Trees everywhere except the fire roads. 8-)

Quote from: crazymonkey on January 01, 2007, 05:33:26 PM
that's a lot of trees  ;D some variation would be good as mentioned, but that's a top scene :)

Sethren


hyper1

Tim,
An excellent trial!  Shadows and contrast are the only problems I see in relation to your reference photo.  This is actually a fairly complicated problem that I've encountered before.  The problem as I see it is shadow density.  There are several answers that work, which one will suit your scene, I'm not sure.  The first is "colour adjust" shader.  You can put this puppy between your tree.obj and your multi-shader.  In that shader you'll find a gamma adjustment.  This allows shadow adjustment on a per object basis.  The next is to work back and forth with camera exposure, and the render surface exposure.  What I believe is happening is that the shadow density around the trees is much greater than your reference photo.  When I've tried to adjust the contrast in photoshop I do not get consistent results.  However, you might try just a really small amount of gausian blur .5-1.5 pixel.  Or else just chalk it up to a camera with really good focus!  ;) .
Gary Poole
Quote from: Tim O'Donoghue on January 01, 2007, 04:42:17 PM
Thanks to Planetside for enough trees to make the Pacific Northwest look much more realistic.

http://www.pbase.com/tjod/image/72442759

Tim O

Tim O'Donoghue

Thanks, Gary.

I was wondering about how to vary the color a bit as suggested below by Sethren - couldn't find it in the object and was starting to look elsewhere.  I'll give that a try!


bobbystahr

Has anyone noticed, on the free X Frog trees, specifically the hi res Fir tree, that if you look in it's MultiShader there are 2 needles maps but no Alpha Channel image map in the list and there should be 2 according to what is in the file folder for the tree.
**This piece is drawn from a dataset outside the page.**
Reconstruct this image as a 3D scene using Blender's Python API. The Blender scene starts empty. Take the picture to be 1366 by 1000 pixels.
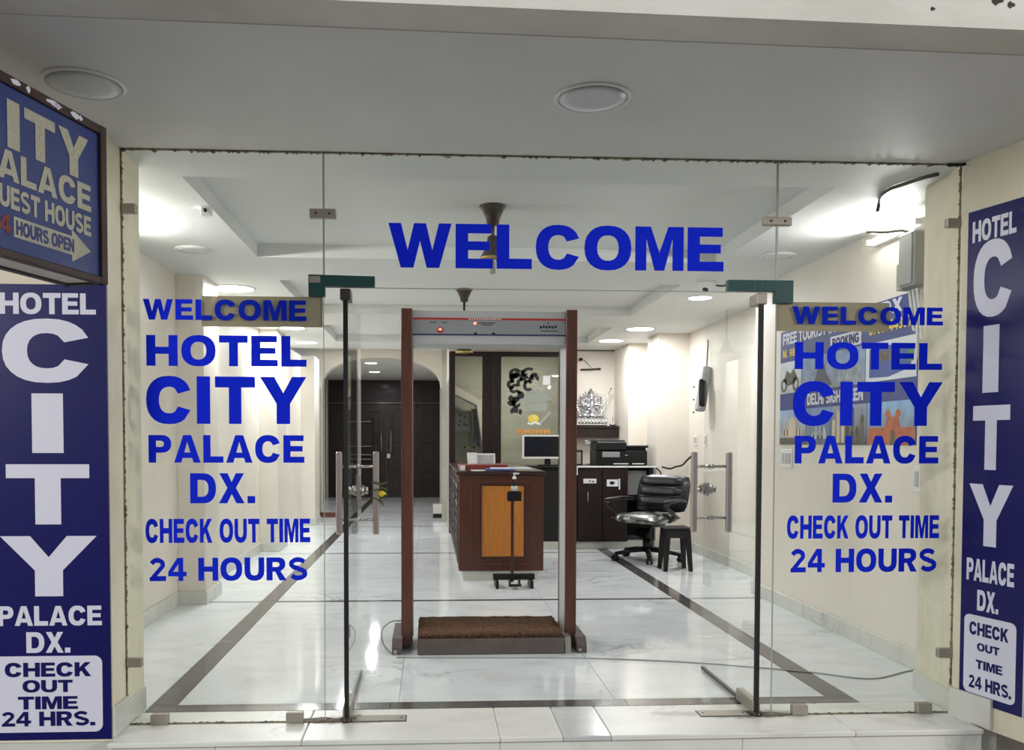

It renders like leaves instead of needles. Can someone tell me how to add said Alpha Maps please? I want to do close renders of a forest scene and needles must be seen in the scene...LOL
something borrowed,
something Blue.
Ring out the Old.
Bring in the New
Bobby Stahr, Paracosmologist

Kalala Chan

whoa... that's a gorgeous render  :)
芸術は楽しみである

My devART: http://ladyofspira.deviantart.com

Tim O'Donoghue

Quote from: Kalala Chan on January 12, 2007, 11:49:10 AM
whoa... that's a gorgeous render  :)
Thank you. 8-) I have a few things I'd like to do with it (vary colors, mainly) though I am happy with the overall effect.

Tim O

Will

Very well done! I would agree with sethren though some color variation or gaps might make it look a tad more realitic though. Keep up the good work!

Regards

Will
The world is round... so you have to use spherical projection.